Leggo con molto interesse i commenti sull’esame di stato ospitati dal blog, perché mettono in luce alcune contraddizioni nell’atteggiamento degli studenti, a cui chiedo semplicemente: della scuola ve ne frega qualcosa?
Se la risposta è “sì”, allora studiate e i risultati verranno, tanto in pagella quanto nell’esame; se la risposta è “no”, allora fate pure i vostri comodi, ma senza recriminare se uscite con un 60 strapelato o poco più; e state attenti nel valutare i colloqui d’esame!
Ricordatevi che c’è molta gente che esce contenta dal colloquio perché disinvoltamente “ha parlato”: ma magari ha detto un mucchio di fesserie, mentre altri, anche se con meno “fluency” e con incespicamenti dovuti all’emozione, hanno detto cose intelligenti e hanno fatto trasparire una preparazione più solida. I “commissari” di esami ne hanno fatti tanti e – diversamente da voi studenti – hanno l’esperienza che serve per guardare un po’ più in là delle apparenze.

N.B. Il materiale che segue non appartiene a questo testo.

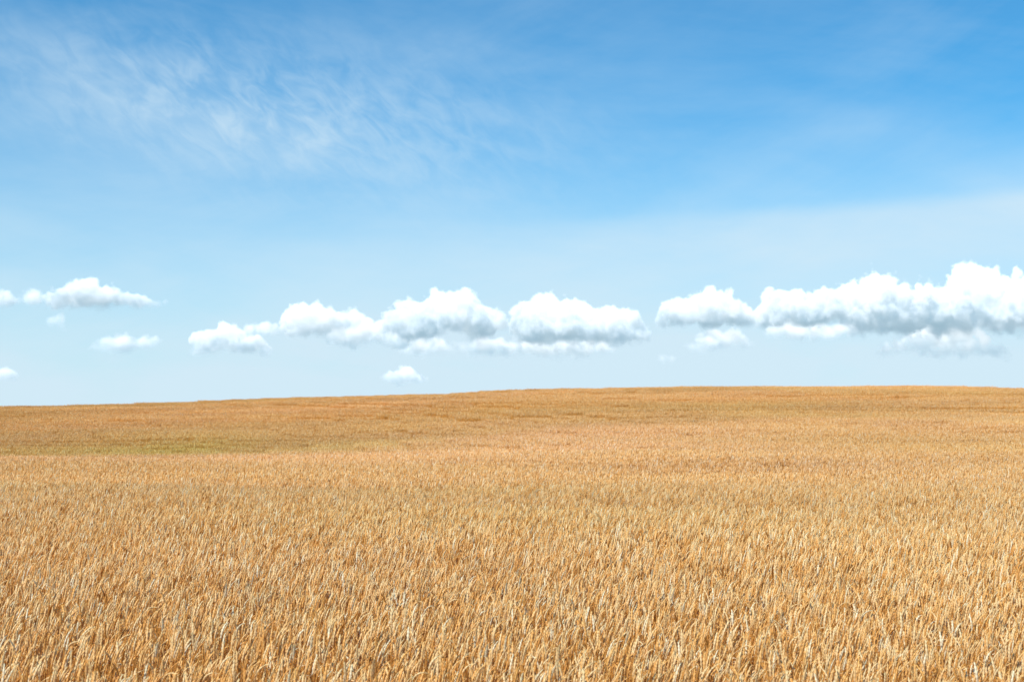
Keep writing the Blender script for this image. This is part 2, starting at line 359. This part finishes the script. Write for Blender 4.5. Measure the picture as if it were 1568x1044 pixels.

Va poi sottolineato che l’esame, così com’è congegnato attualmente, dà valore al curriculum scolastico in due modi: attraverso il “credito” (in misura modesta) e, all’esame, con la presenza di commissari “interni”. Questi ultimi, inevitabilmente e – dico io – anche giustamente, valutano le “performance” dell’esame proiettandole sullo sfondo di un profilo complessivo dello studente che conoscono molto bene. E questo, scusatemi, è fondamentalmente giusto perché l’esame si colloca alla fine di un percorso di cinque anni che non può e non deve essere ignorato.
Dunque a me non dispiace che chi ha vissuto la scuola superiore con scanzonata superficialità , senza impegno, affrontando l’esame sperando nelle copiature e nella fortuna, abbia sessanta o poco più: mi dispiace semmai che, a volte, prove d’esame non convincenti impediscano alla commissione di riconoscere appieno i meriti e le qualità di chi ha lavorato.
Quando si lavora in commissione, ci si chiede sempre se conta di più l’esame o la “carriera”, ma è una domanda mal posta, perché una carriera scolastica di qualità sfocia naturalmente in un esame fatto bene. Certo, possono verificarsi delle cadute impreviste (per l’emozione o per circostanze particolarmente sfortunate) e in tali casi considero corretto che la commissione le “inquadri” nel profilo dello studente che emerge da tutte e quattro le prove: e che quindi, nel valutare l’ultima e nel concedere il “bonus”, sappia fare le giuste compensazioni.
In questo contesto, è completamente fuori luogo la pretesa che tutti siano nelle stesse condizioni e che “nessuno sia minimamente avvantaggiato”: la logica che ispira l’esame di stato oggi non è questa, come ho cercato di dimostrare.
Ci si deve quindi adeguare, studiando per l’intero triennio: perché, alla fine, di fronte a una bocciatura o a un “60” anche i più allegri e disinvolti ci rimangono male e piangono lacrime di coccodrillo.
Termino con tre spunti di riflessione:
a) mettiamoci bene in testa che la valutazione è sempre fatta da altri e non corrisponde mai a quello che noi pensiamo di valere;
b) nonostante gli studenti di quinta siano adulti maggiorenni, continua ad aleggiare nei loro discorsi la falsa e infantile convinzione che gli esami siano “una lotteria” dal risultato assolutamente casuale. Mica vero: se si è preparati e si vale, gli esami si passano bene, eccome. E la preparazione che serve non è quella mnemonica (inevitabilmente labile e di corto respiro), ma quella pazientemente interiorizzata “con amore”, valorizzando le interconnessioni fra i diversi campi del sapere;
c) voti e punteggi (scusate se lo ripeto una volta ancora) sono attribuiti alla prestazione, non alla persona: perché come persone, uniche e irripetibili, valiamo tutti “cento” e forse più.
Buone vacanze e buona fortuna dal vostro preside che ha tanto trepidato e sofferto per voi!